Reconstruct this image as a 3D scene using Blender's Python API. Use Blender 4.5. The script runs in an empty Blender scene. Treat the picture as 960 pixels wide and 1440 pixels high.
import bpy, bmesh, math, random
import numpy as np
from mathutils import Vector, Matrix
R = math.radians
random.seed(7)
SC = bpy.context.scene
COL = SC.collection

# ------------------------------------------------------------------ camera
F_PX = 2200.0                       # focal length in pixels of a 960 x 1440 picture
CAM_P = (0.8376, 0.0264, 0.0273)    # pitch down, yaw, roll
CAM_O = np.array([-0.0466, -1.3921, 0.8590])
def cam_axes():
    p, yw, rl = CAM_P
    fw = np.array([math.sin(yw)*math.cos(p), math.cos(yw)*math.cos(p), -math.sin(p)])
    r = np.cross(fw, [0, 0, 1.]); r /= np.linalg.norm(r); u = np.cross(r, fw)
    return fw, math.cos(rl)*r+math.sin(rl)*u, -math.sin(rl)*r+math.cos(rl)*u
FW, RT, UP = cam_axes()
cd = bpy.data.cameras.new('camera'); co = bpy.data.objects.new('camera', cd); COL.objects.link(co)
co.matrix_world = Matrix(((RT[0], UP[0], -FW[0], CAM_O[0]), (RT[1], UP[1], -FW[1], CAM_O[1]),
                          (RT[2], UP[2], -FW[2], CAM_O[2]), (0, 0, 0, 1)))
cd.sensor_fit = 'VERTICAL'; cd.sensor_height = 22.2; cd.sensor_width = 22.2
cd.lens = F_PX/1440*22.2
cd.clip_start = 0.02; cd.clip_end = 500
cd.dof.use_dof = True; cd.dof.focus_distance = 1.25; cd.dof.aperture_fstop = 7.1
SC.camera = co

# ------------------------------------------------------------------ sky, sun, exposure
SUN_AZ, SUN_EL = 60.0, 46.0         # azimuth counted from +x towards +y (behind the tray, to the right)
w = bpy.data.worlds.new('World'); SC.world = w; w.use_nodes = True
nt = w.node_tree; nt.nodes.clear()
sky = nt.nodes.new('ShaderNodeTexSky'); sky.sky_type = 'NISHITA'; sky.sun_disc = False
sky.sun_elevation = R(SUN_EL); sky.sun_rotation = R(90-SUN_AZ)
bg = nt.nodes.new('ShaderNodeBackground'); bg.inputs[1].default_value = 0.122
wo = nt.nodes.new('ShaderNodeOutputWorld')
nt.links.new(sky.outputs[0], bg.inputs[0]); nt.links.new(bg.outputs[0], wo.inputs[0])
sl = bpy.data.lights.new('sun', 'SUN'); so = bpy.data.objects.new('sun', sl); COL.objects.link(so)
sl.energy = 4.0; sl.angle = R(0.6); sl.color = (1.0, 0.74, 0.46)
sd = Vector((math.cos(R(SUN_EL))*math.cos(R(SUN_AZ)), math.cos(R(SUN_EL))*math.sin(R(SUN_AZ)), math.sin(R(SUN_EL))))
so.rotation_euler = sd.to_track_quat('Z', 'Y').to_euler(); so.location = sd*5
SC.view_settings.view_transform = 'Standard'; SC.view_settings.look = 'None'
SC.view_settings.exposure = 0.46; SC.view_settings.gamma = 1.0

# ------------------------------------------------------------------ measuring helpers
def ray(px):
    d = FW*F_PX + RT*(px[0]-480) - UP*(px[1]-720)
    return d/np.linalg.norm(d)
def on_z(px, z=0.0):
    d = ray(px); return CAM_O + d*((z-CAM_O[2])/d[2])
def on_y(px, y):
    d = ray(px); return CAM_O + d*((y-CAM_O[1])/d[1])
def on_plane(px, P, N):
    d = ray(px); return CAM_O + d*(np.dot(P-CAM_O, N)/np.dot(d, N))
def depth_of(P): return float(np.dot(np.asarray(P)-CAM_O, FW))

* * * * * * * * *

▸ Exercise details
Output the full listing exactly as it stands.

▸ Response
Reconstruct this image as a 3D scene using Blender's Python API. Use Blender 4.5. The script runs in an empty Blender scene. Treat the picture as 960 pixels wide and 1440 pixels high.
import bpy, bmesh, math, random
import numpy as np
from mathutils import Vector, Matrix
R = math.radians
random.seed(7)
SC = bpy.context.scene
COL = SC.collection

# ------------------------------------------------------------------ camera
F_PX = 2200.0                       # focal length in pixels of a 960 x 1440 picture
CAM_P = (0.8376, 0.0264, 0.0273)    # pitch down, yaw, roll
CAM_O = np.array([-0.0466, -1.3921, 0.8590])
def cam_axes():
    p, yw, rl = CAM_P
    fw = np.array([math.sin(yw)*math.cos(p), math.cos(yw)*math.cos(p), -math.sin(p)])
    r = np.cross(fw, [0, 0, 1.]); r /= np.linalg.norm(r); u = np.cross(r, fw)
    return fw, math.cos(rl)*r+math.sin(rl)*u, -math.sin(rl)*r+math.cos(rl)*u
FW, RT, UP = cam_axes()
cd = bpy.data.cameras.new('camera'); co = bpy.data.objects.new('camera', cd); COL.objects.link(co)
co.matrix_world = Matrix(((RT[0], UP[0], -FW[0], CAM_O[0]), (RT[1], UP[1], -FW[1], CAM_O[1]),
                          (RT[2], UP[2], -FW[2], CAM_O[2]), (0, 0, 0, 1)))
cd.sensor_fit = 'VERTICAL'; cd.sensor_height = 22.2; cd.sensor_width = 22.2
cd.lens = F_PX/1440*22.2
cd.clip_start = 0.02; cd.clip_end = 500
cd.dof.use_dof = True; cd.dof.focus_distance = 1.25; cd.dof.aperture_fstop = 7.1
SC.camera = co

# ------------------------------------------------------------------ sky, sun, exposure
SUN_AZ, SUN_EL = 60.0, 46.0         # azimuth counted from +x towards +y (behind the tray, to the right)
w = bpy.data.worlds.new('World'); SC.world = w; w.use_nodes = True
nt = w.node_tree; nt.nodes.clear()
sky = nt.nodes.new('ShaderNodeTexSky'); sky.sky_type = 'NISHITA'; sky.sun_disc = False
sky.sun_elevation = R(SUN_EL); sky.sun_rotation = R(90-SUN_AZ)
bg = nt.nodes.new('ShaderNodeBackground'); bg.inputs[1].default_value = 0.122
wo = nt.nodes.new('ShaderNodeOutputWorld')
nt.links.new(sky.outputs[0], bg.inputs[0]); nt.links.new(bg.outputs[0], wo.inputs[0])
sl = bpy.data.lights.new('sun', 'SUN'); so = bpy.data.objects.new('sun', sl); COL.objects.link(so)
sl.energy = 4.0; sl.angle = R(0.6); sl.color = (1.0, 0.74, 0.46)
sd = Vector((math.cos(R(SUN_EL))*math.cos(R(SUN_AZ)), math.cos(R(SUN_EL))*math.sin(R(SUN_AZ)), math.sin(R(SUN_EL))))
so.rotation_euler = sd.to_track_quat('Z', 'Y').to_euler(); so.location = sd*5
SC.view_settings.view_transform = 'Standard'; SC.view_settings.look = 'None'
SC.view_settings.exposure = 0.46; SC.view_settings.gamma = 1.0

# ------------------------------------------------------------------ measuring helpers
def ray(px):
    d = FW*F_PX + RT*(px[0]-480) - UP*(px[1]-720)
    return d/np.linalg.norm(d)
def on_z(px, z=0.0):
    d = ray(px); return CAM_O + d*((z-CAM_O[2])/d[2])
def on_y(px, y):
    d = ray(px); return CAM_O + d*((y-CAM_O[1])/d[1])
def on_plane(px, P, N):
    d = ray(px); return CAM_O + d*(np.dot(P-CAM_O, N)/np.dot(d, N))
def depth_of(P): return float(np.dot(np.asarray(P)-CAM_O, FW))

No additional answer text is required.